[特集]

スマートグリッド時代に期待されるスマートなパワーエレクトロニクス技術

2013/12/01
(日)

最新パワーエレクトロニクス技術によるデータセンターの省エネ化

〔1〕HVDC給電システムの実現

日本国内の情報量の増加は、2025年には2006年の200倍に達するであろうという予測注2が政府によってなされており、それに伴って情報通信分野での電力消費量も5倍になると予測されている。

そこで、NEDO(新エネルギー・産業技術総合開発機構)では、グリーンITプロジェクト注3の一環としてデータセンターに関する基盤技術の研究開発や電源システムの直流化技術の開発注4を平成21(2009)年度から平成24(2012)年度に渡って助成してきた。

そこでは、図5に示すHVDC注5給電(高電圧直流給電)システムを実現するために、AC-DCコンバータやDC-DCコンバータを並列構成にしている。

図5 データセンーの直流給電システム

図5 データセンーの直流給電システム

これによって、エネルギーを供給するサーバなどの消費電力に応じて単独、2並列あるいは4並列と動作するコンバータを切り替えて、常に最高の電力効率を実現するように最適な制御(アダプティブマネージメント方式)を行うスマートなパワーエレクトロニクス技術によって実現している。現在は、図6に示すように、コンテナサイズのデータセンターをNEDOグリーンITプロジェクトの一環としてNTTファシリティーズ、三菱電機、産総研、NECとともに作り、その中に試作のDC-DCコンバータを4台並列運転の状態で、1年間の実証試験を行っている。

図6 次世代グリーンデータセンター(モジュール型)

図6 次世代グリーンデータセンター(モジュール型)

〔2〕アダプティブマネージメント動作

DC-DCコンバータでは、負荷電流が小さい軽負荷時には、電力効率が著しく低下することはよく知られている。これを改善するため、並列に設置されたDC-DCコンバータ(単体運転、2台並列運転、3台並列運転、4台……)が電力効率を上げるようにするため運転台数を切り換えることによって、軽負荷時まで高い電力効率を維持することが、このアダプティブマネージメント動作(前述のDC-DCコンバータの並列運転)によって可能になる。

そのためには、複数のコンバータを通信網でつなぎ、情報を常に収集し、さらに高い制御性をもたせて、自在に立ち上げたり、停止状態にするという運転を繰り返さなければならない。

デジタル制御方式の電力変換器は、通信機能には優れているが、A/D変換や演算処理に時間を要するために、一般には負荷などの変化に対応する応答性は良くないと評価されている。
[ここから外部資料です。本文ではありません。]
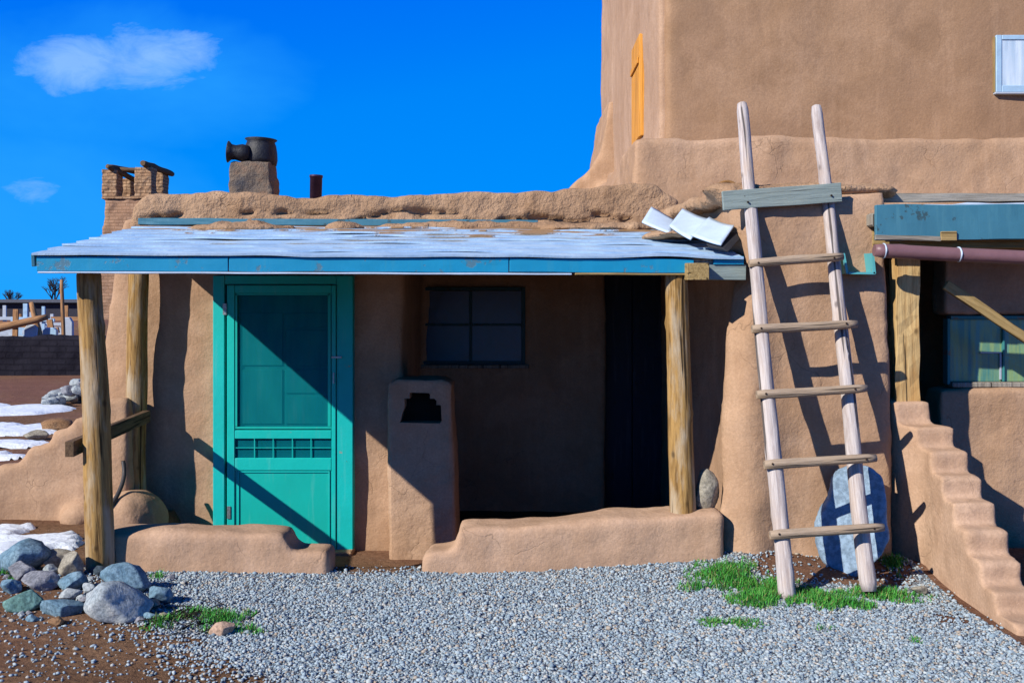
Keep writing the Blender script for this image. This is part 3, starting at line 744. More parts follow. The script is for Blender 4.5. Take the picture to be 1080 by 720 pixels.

そこで、新たにコンバータ中のリアクトル注6の電流のピーク値を容易に捉える回路方式と高速で演算を行うアルゴリズム(処理手順)を用いる方式が提案されている。このような応答性に優れたデジタル制御方式によって従来よりもスマートなパワーエレクトロニクス技術を実現し、これにより、従来のPID制御方式注7と比較して応答性が良くなり、負荷などが変化することにより出力電圧の変動が収束するまでの時間を約1/3に改善している。

〔3〕太陽電池のパワーコンディショナー(PCS)

この並列構成のアダプティブマネージメント方式のデジタル制御DC-DCコンバータは、大電力化による並列運転の必然性が生じている太陽電池のパワーコンディショナー(PCS:Power Conditioning Subsystem)へも応用でき、その用途が広まるものと思われる。

パワーコンディショナーとは、直流で発電する太陽電池や燃料電池などの発電電力を、電力会社が家庭などに供給する交流(系統電力)に変換する機能を備えた装置であり、発電電力の制御なども行う機能をもっている。

太陽電池による発電は、太陽光の強さ(放射照度または日射強度)や温度の影響を受けて変化するが、環境や負荷の変化によらず常にその時の太陽光の強さに対応した最適な動作点で追尾(動作)することが重要である。

そのために、図7に示す最適動作点追尾機能を備えたDC-DCコンバータを含んだパワーコンディショナーを太陽電池に接続し、常に太陽光の強さに応じた最大の電力を太陽電池から取り出し、DC-ACインバータを通して交流負荷(家電機器など)に電力を供給している。太陽電池電源システムでは、太陽電池を大量に用いて直並列に組み合わせることによって大容量化を実現している。

図7 太陽光発電システム図

図7 太陽光発電システム図

さらに、先の図2に示したように、最適動作点追尾機能を備えたDC-DCコンバータの後段を、DC-ACインバータではなくDCバスとしてDC-DCコンバータをさらに追加する。これによって交流を介さずに負荷としてのバッテリーにエネルギーを蓄積したり、太陽電池が発電した直流電力を直流給電して家庭内の電気・電子機器を動作させたりすることも計画されている。

このようなパワーコンディショナーの大電力化や他システムとの協調運転に伴って、先に紹介したスマートパワーエレクトロニクス技術を用いたコンバータのアダプティブマネージメントをいかにうまくこれらのシステムに適用するかが重要な課題となってきている。


▼ 注2
http://www.meti.go.jp/policy/newmiti/mission/2012/pdf/2_1_7.pdf

▼ 注3
正式なプロジェクト名は「グリーンネットワーク・システム技術研究開発プロジェクト」

▼ 注4
正式な名称は「エネルギー利用最適化データセンター基盤技術の研究開発/データセンターの電源システムと最適直流化技術の開発」

▼ 注5
HVDC:Higher Voltage Direct-Current Power-Feeding

▼ 注6
リアクトル:エネルギー蓄積に用いるインダクタを特にこのように呼ぶ。

▼ 注7
PID制御:Proportional Integral Derivative Controllerは、フィードバック(Feedback)制御の一種。フィードバックとは、最適な出力値をえるため、ある回路の出力を入力側に戻す操作のこと。